| SOURCE EXCERPT |

____________

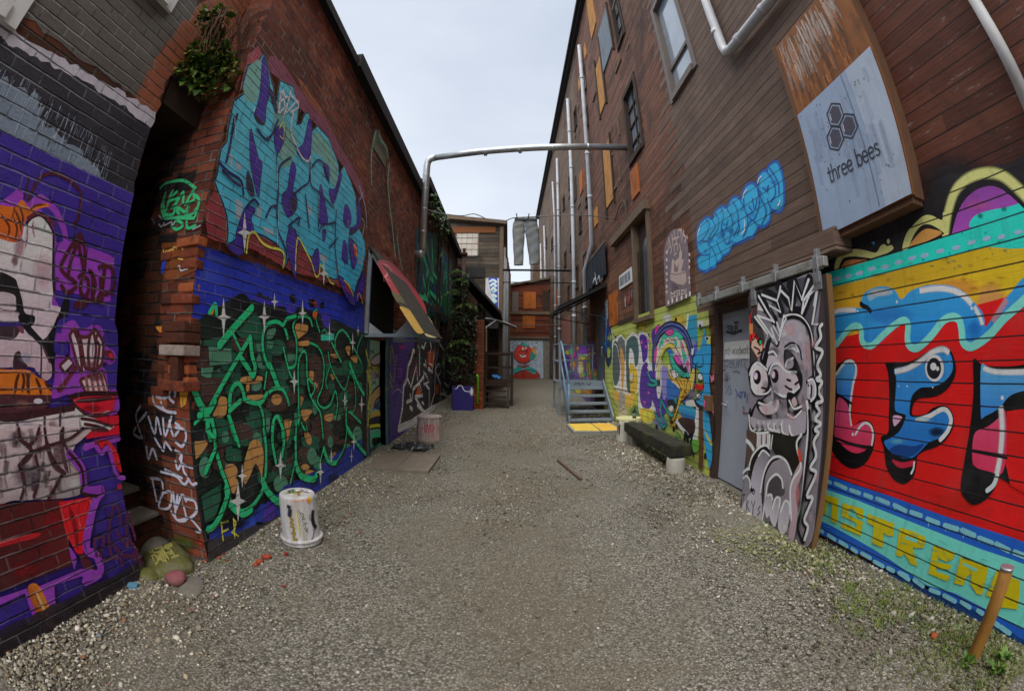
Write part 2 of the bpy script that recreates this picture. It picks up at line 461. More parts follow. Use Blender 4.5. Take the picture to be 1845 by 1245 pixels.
    def build(s, name, mat, parent, label=None):
        L = root_loc(parent); me = bpy.data.meshes.new(name)
        me.from_pydata([tuple(v - L) for v in s.V_], [], s.F_); me.materials.append(mat)
        at = me.attributes.new('col', 'FLOAT_COLOR', 'POINT'); at.data.foreach_set('color', np.array(s.C_, dtype=np.float32).ravel())
        uvl = me.uv_layers.new(name='UVMap'); li = np.zeros(len(me.loops), dtype=np.int32); me.loops.foreach_get('vertex_index', li)
        uvl.data.foreach_set('uv', np.array(s.uv, dtype=np.float32)[li].ravel())
        # face towards the viewer's side of the wall
        nrm = np.zeros(len(me.polygons) * 3, dtype=np.float32); me.polygons.foreach_get('normal', nrm)
        me.update(); o = link(bpy.data.objects.new(name, me), parent)
        if label: o['label'] = label
        return o
GLYPH = {  # simple pen strokes in a 1-high x-height box
 't': [[(.25, 1.45), (.25, .2), (.35, 0), (.5, .02)], [(.02, 1), (.48, 1)]], 'h': [[(.08, 1.6), (.08, 0)], [(.08, .7), (.3, 1), (.55, .9), (.6, .6), (.6, 0)]],
 'r': [[(.08, 1), (.08, 0)], [(.08, .65), (.22, .95), (.45, 1)]], 'e': [[(.08, .55), (.62, .55), (.6, .85), (.36, 1), (.12, .85), (.05, .5), (.12, .15), (.36, 0), (.62, .12)]],
 'b': [[(.08, 1.6), (.08, 0)], [(.08, .75), (.35, 1), (.62, .8), (.65, .5), (.6, .18), (.35, 0), (.08, .25)]], 's': [[(.5, .9), (.28, 1), (.08, .8), (.2, .58), (.42, .45), (.52, .2), (.3, 0), (.06, .1)]],
 'm': [[(.08, 1), (.08, 0)], [(.08, .7), (.28, 1), (.45, .85), (.46, 0)], [(.46, .7), (.66, 1), (.83, .85), (.84, 0)]], 'w': [[(.0, 1), (.22, 0)], [(.22, 0), (.44, .95)], [(.44, .95), (.66, 0)], [(.66, 0), (.88, 1)]],
 'o': [[(.36, 1), (.1, .82), (.04, .5), (.1, .18), (.36, 0), (.62, .18), (.68, .5), (.62, .82), (.36, 1)]], 'd': [[(.62, 1.6), (.62, 0)], [(.62, .75), (.36, 1), (.1, .8), (.05, .5), (.1, .18), (.36, 0), (.62, .25)]],
 'k': [[(.08, 1.6), (.08, 0)], [(.5, 1), (.08, .45)], [(.08, .45), (.52, 0)]], ' ': []}
ADV = {'m': 1.0, 'w': .98, ' ': .5, 't': .6, 'r': .55, 's': .65}
def write(mu, txt, u, v, h, sx, w, col, rise=0):
    """sx: +1 when text runs along +u, -1 along -u"""
    x = 0
    for ch in txt:
        for st in GLYPH[ch]:
            mu.suv(col, [(u + sx * (x + a) * h, v + b * h + rise * (x + a) * h) for a, b in st], w, len(st) > 2)
        x += ADV.get(ch, .78)
    return x * h
# ------------------------------------------------------------------ shared materials
P_BRICK, P_CLAP, P_FLAT = paint_mat('brick'), paint_mat('clapboard'), paint_mat('board')
m_brick = brick_mat('red_brick', lin('#57281d'), lin('#8c4732'), lin('#b56542'), lin('#a0968c', .95), .3)
m_brick_dark = brick_mat('sooty_brick', lin('#2a1a16'), lin('#55301f'), lin('#7a432e'), lin('#6d655e', .8), .6)
m_brick_green = brick_mat('damp_brick', lin('#1d1a14'), lin('#43281b'), lin('#63402a'), lin('#55524a', .7), .6, .7)
m_brick_orange = brick_mat('orange_brick', lin('#6a3317'), lin('#96481f'), lin('#b35e2c'), lin('#3a3230', .7), .1)
m_old = clap_mat('old_red_boards', [(.15, lin('#42291e')), (.4, lin('#644232')), (.6, lin('#79503c')), (.85, lin('#604a3a'))], .8, white=.6)
m_new = clap_mat('stained_brown_boards', [(.2, lin('#5f4d43')), (.5, lin('#6d594d')), (.8, lin('#7a665a'))], .3)
m_dkred = clap_mat('dark_red_boards', [(.2, lin('#43241c')), (.5, lin('#5c3325')), (.8, lin('#6d4433'))], .7, white=.6)
m_far = clap_mat('weathered_far_boards', [(.0, lin('#4b3a2e')), (.4, lin('#66503f')), (.7, lin('#75614f')), (1, lin('#5b4a3c'))], .6, white=.4)
m_greywood = clap_mat('grey_weathered_boards', [(.2, lin('#2f2924')), (.5, lin('#4f463c')), (.8, lin('#6d6254'))], .6, board=.17, off=0)
m_rust = clap_mat('rusty_sheet', [(.0, lin('#4a2416')), (.5, lin('#6e3822')), (1, lin('#80503a'))], .45, board=.8, off=.2)
m_tar = simple('black_roofing', lin('#211f1f'), .8, var=.4)
m_fascia = simple('dark_fascia_wood', lin('#2a2725'), .8, var=.4, streak=True)
m_trimwood = simple('weathered_trim_wood', lin('#6a5949'), .85, var=.45, scale=4, bump=.3)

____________

| EXERCISE |
Reproduce the data word for word, excluding its pictures.

| SOLUTION TO THIS TASK |
Write part 2 of the bpy script that recreates this picture. It picks up at line 461. More parts follow. Use Blender 4.5. Take the picture to be 1845 by 1245 pixels.
    def build(s, name, mat, parent, label=None):
        L = root_loc(parent); me = bpy.data.meshes.new(name)
        me.from_pydata([tuple(v - L) for v in s.V_], [], s.F_); me.materials.append(mat)
        at = me.attributes.new('col', 'FLOAT_COLOR', 'POINT'); at.data.foreach_set('color', np.array(s.C_, dtype=np.float32).ravel())
        uvl = me.uv_layers.new(name='UVMap'); li = np.zeros(len(me.loops), dtype=np.int32); me.loops.foreach_get('vertex_index', li)
        uvl.data.foreach_set('uv', np.array(s.uv, dtype=np.float32)[li].ravel())
        # face towards the viewer's side of the wall
        nrm = np.zeros(len(me.polygons) * 3, dtype=np.float32); me.polygons.foreach_get('normal', nrm)
        me.update(); o = link(bpy.data.objects.new(name, me), parent)
        if label: o['label'] = label
        return o
GLYPH = {  # simple pen strokes in a 1-high x-height box
 't': [[(.25, 1.45), (.25, .2), (.35, 0), (.5, .02)], [(.02, 1), (.48, 1)]], 'h': [[(.08, 1.6), (.08, 0)], [(.08, .7), (.3, 1), (.55, .9), (.6, .6), (.6, 0)]],
 'r': [[(.08, 1), (.08, 0)], [(.08, .65), (.22, .95), (.45, 1)]], 'e': [[(.08, .55), (.62, .55), (.6, .85), (.36, 1), (.12, .85), (.05, .5), (.12, .15), (.36, 0), (.62, .12)]],
 'b': [[(.08, 1.6), (.08, 0)], [(.08, .75), (.35, 1), (.62, .8), (.65, .5), (.6, .18), (.35, 0), (.08, .25)]], 's': [[(.5, .9), (.28, 1), (.08, .8), (.2, .58), (.42, .45), (.52, .2), (.3, 0), (.06, .1)]],
 'm': [[(.08, 1), (.08, 0)], [(.08, .7), (.28, 1), (.45, .85), (.46, 0)], [(.46, .7), (.66, 1), (.83, .85), (.84, 0)]], 'w': [[(.0, 1), (.22, 0)], [(.22, 0), (.44, .95)], [(.44, .95), (.66, 0)], [(.66, 0), (.88, 1)]],
 'o': [[(.36, 1), (.1, .82), (.04, .5), (.1, .18), (.36, 0), (.62, .18), (.68, .5), (.62, .82), (.36, 1)]], 'd': [[(.62, 1.6), (.62, 0)], [(.62, .75), (.36, 1), (.1, .8), (.05, .5), (.1, .18), (.36, 0), (.62, .25)]],
 'k': [[(.08, 1.6), (.08, 0)], [(.5, 1), (.08, .45)], [(.08, .45), (.52, 0)]], ' ': []}
ADV = {'m': 1.0, 'w': .98, ' ': .5, 't': .6, 'r': .55, 's': .65}
def write(mu, txt, u, v, h, sx, w, col, rise=0):
    """sx: +1 when text runs along +u, -1 along -u"""
    x = 0
    for ch in txt:
        for st in GLYPH[ch]:
            mu.suv(col, [(u + sx * (x + a) * h, v + b * h + rise * (x + a) * h) for a, b in st], w, len(st) > 2)
        x += ADV.get(ch, .78)
    return x * h
# ------------------------------------------------------------------ shared materials
P_BRICK, P_CLAP, P_FLAT = paint_mat('brick'), paint_mat('clapboard'), paint_mat('board')
m_brick = brick_mat('red_brick', lin('#57281d'), lin('#8c4732'), lin('#b56542'), lin('#a0968c', .95), .3)
m_brick_dark = brick_mat('sooty_brick', lin('#2a1a16'), lin('#55301f'), lin('#7a432e'), lin('#6d655e', .8), .6)
m_brick_green = brick_mat('damp_brick', lin('#1d1a14'), lin('#43281b'), lin('#63402a'), lin('#55524a', .7), .6, .7)
m_brick_orange = brick_mat('orange_brick', lin('#6a3317'), lin('#96481f'), lin('#b35e2c'), lin('#3a3230', .7), .1)
m_old = clap_mat('old_red_boards', [(.15, lin('#42291e')), (.4, lin('#644232')), (.6, lin('#79503c')), (.85, lin('#604a3a'))], .8, white=.6)
m_new = clap_mat('stained_brown_boards', [(.2, lin('#5f4d43')), (.5, lin('#6d594d')), (.8, lin('#7a665a'))], .3)
m_dkred = clap_mat('dark_red_boards', [(.2, lin('#43241c')), (.5, lin('#5c3325')), (.8, lin('#6d4433'))], .7, white=.6)
m_far = clap_mat('weathered_far_boards', [(.0, lin('#4b3a2e')), (.4, lin('#66503f')), (.7, lin('#75614f')), (1, lin('#5b4a3c'))], .6, white=.4)
m_greywood = clap_mat('grey_weathered_boards', [(.2, lin('#2f2924')), (.5, lin('#4f463c')), (.8, lin('#6d6254'))], .6, board=.17, off=0)
m_rust = clap_mat('rusty_sheet', [(.0, lin('#4a2416')), (.5, lin('#6e3822')), (1, lin('#80503a'))], .45, board=.8, off=.2)
m_tar = simple('black_roofing', lin('#211f1f'), .8, var=.4)
m_fascia = simple('dark_fascia_wood', lin('#2a2725'), .8, var=.4, streak=True)
m_trimwood = simple('weathered_trim_wood', lin('#6a5949'), .85, var=.45, scale=4, bump=.3)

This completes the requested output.